Shakespeare on the Green's fall production, "Richard III," also highlights historical hypocrisy. Despite his manipulative and sadistic personality, Richard is able to charm the audience and the reader, said Director Emma Brandt '14.
"I started thinking a little bit more about the whole role of charm in politics in general, especially because it's election season," she said. "We value a lot of charm in how we elect our presidents. Like, could we have a beer with this guy? You could totally have a beer with Richard III."
 Brandt said the play itself is a form of political spin - Shakespeare was forced to please the ruling Tudor family by portraying Richard III, a non-Tudor, in a negative light. The production follows Richard III's violent path to the throne and his eventual downfall.
 She said she hopes to make the play, which is running two weeks prior to the presidential election, "look as much like a political campaign as possible." She plans to modernize not only the props and costumes, but also to involve the audience in the production by interspersing the actors amongst the viewers, she said.
 "Kiss of the Spider Woman," running in early November, has many violent undertones as well. It tells the story of two men, Molina and Valentin, trapped in a Brazilian prison in 1975. Director Marcus Gardley, visiting assistant professor of theatre arts and performance studies, said the play speaks about the modern-day issues surrounding the prison-industrial complex.
 "In the 1970s when this play was written there were 300,000 men in prison, and now there are 2.4 million," he said. "This system is problematic because it seems to be housing people. It's no longer about rehabilitation."
 Because both Molina and Valentin are imprisoned for crimes they did not commit, he said, the play deals with our phobia of criminals and our tendency to "over-sentence" perpetrators.
 Fantasy as a coping mechanism further comes into play as Molina tells the story of the Spider Woman, a role played by one of Molina's favorite movie actresses. Molina is haunted by visions of the Spider Woman, telling Valentin she is the reason men never escape the prison. Gardley said he hopes to balance these fantastic elements of the play with horror and humor using a minimalist, youthful approach.  
 Fantasy is also a prominent feature in "Yermedea," written by Erik Ehn, professor of theatre arts and performance studies, and directed by Kym Moore, assistant professor of theatre arts and performance studies.
 In "Yermedea," a bus driver guides a Salvadoran nurse on a hallucinogenic journey through the history of their country. "They see their country in terms of two tragedies -- Yerma, about a woman who can't have children, and Medea, a woman who kills her children," Ehn wrote in an email to The Herald. He also noted they plan on using puppets in the production, which he said "make excellent collaborators on a project devoted to contemplation."

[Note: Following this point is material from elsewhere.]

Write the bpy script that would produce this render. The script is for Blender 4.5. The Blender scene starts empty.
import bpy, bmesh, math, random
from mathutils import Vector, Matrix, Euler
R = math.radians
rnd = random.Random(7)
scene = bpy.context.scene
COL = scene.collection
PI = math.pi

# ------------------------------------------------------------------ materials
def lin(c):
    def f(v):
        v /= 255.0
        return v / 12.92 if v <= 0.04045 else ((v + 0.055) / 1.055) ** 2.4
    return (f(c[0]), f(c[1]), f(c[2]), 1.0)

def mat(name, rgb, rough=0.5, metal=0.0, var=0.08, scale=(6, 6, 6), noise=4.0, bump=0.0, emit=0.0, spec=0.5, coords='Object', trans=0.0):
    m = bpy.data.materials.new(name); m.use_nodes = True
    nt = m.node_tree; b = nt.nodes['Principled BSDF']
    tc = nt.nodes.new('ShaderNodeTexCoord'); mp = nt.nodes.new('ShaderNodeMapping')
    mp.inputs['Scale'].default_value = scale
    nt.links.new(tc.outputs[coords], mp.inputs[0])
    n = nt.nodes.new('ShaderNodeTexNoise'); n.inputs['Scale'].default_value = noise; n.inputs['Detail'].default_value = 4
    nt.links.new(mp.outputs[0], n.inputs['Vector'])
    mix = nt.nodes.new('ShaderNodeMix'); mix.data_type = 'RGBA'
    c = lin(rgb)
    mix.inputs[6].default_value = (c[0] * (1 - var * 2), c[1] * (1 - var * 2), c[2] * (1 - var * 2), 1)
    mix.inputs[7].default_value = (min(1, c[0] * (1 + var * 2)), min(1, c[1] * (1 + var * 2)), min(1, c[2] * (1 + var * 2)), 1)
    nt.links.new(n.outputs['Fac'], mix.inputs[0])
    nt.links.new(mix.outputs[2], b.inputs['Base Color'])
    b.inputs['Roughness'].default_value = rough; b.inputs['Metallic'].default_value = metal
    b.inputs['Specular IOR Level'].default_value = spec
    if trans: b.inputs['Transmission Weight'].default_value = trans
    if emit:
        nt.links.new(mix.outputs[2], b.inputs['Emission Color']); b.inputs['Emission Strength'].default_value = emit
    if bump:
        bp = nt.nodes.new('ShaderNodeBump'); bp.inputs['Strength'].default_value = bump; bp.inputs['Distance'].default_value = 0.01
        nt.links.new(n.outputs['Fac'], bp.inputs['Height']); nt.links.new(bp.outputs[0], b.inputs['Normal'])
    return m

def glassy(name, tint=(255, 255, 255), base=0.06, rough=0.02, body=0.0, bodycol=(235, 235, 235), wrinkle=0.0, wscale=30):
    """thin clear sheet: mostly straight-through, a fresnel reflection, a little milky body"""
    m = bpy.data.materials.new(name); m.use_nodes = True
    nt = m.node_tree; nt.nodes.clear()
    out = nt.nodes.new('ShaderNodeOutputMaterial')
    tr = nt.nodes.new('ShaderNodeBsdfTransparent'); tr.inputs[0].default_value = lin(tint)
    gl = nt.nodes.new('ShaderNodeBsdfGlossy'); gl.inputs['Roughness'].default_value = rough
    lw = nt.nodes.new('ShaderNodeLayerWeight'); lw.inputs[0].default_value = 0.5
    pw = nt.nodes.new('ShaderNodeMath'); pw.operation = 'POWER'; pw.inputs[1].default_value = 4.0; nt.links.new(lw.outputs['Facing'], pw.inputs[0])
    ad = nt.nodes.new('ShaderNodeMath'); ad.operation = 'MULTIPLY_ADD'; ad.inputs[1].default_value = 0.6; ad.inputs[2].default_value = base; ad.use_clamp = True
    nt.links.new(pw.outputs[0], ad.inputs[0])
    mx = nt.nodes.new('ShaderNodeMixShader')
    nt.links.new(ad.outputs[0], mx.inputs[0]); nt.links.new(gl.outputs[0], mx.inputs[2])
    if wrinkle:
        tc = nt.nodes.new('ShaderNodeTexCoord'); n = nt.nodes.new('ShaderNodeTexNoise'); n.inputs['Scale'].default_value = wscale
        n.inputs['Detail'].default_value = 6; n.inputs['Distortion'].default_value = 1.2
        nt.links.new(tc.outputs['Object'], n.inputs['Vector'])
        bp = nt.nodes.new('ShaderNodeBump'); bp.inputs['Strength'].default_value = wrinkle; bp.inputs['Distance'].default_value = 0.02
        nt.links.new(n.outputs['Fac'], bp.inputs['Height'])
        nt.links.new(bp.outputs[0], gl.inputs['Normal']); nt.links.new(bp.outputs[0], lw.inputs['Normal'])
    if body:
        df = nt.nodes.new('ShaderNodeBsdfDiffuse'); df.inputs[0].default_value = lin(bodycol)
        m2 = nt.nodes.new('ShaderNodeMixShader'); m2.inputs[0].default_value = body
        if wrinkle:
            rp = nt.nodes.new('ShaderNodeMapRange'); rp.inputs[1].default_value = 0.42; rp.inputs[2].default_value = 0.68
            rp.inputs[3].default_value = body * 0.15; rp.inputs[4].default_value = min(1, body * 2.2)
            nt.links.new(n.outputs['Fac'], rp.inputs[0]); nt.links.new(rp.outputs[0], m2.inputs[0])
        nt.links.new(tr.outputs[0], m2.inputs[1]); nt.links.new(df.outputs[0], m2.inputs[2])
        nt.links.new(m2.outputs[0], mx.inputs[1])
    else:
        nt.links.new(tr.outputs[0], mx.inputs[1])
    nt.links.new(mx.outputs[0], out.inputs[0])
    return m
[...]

 Ehn said he devised the idea for the play after visiting El Salvador in the early '90s, basing the production on conversations he had with theatre artists there.
 "Perhaps the performance will incline hearts and open paths to empathy that will prompt further discussion and research," he wrote. "Ideally, folks will get up and go to El Salvador - it's not far!" The production will run the last two weekends in September.
 PW's "Ordet," running Sept. 19-21, is about a family of farmers involved in a series of religious crises. In order to convey the rich religious themes, Director David Lee Dallas '13 said they are trying to build a church inside PW. He also added some passages from the Book of Revelation to the original script because he wanted "the stakes to feel more real," he said.
 "Faith is a big part of my inner life, but it's not something I ever really talk about to people at Brown because it's not a huge part of the traditional culture here," he said. The play "forces you to have very direct confront
ations with what you believe and what you don't. I just want people to reevaluate their stances and think about religion in an earnest way that maybe they haven't in their college careers yet."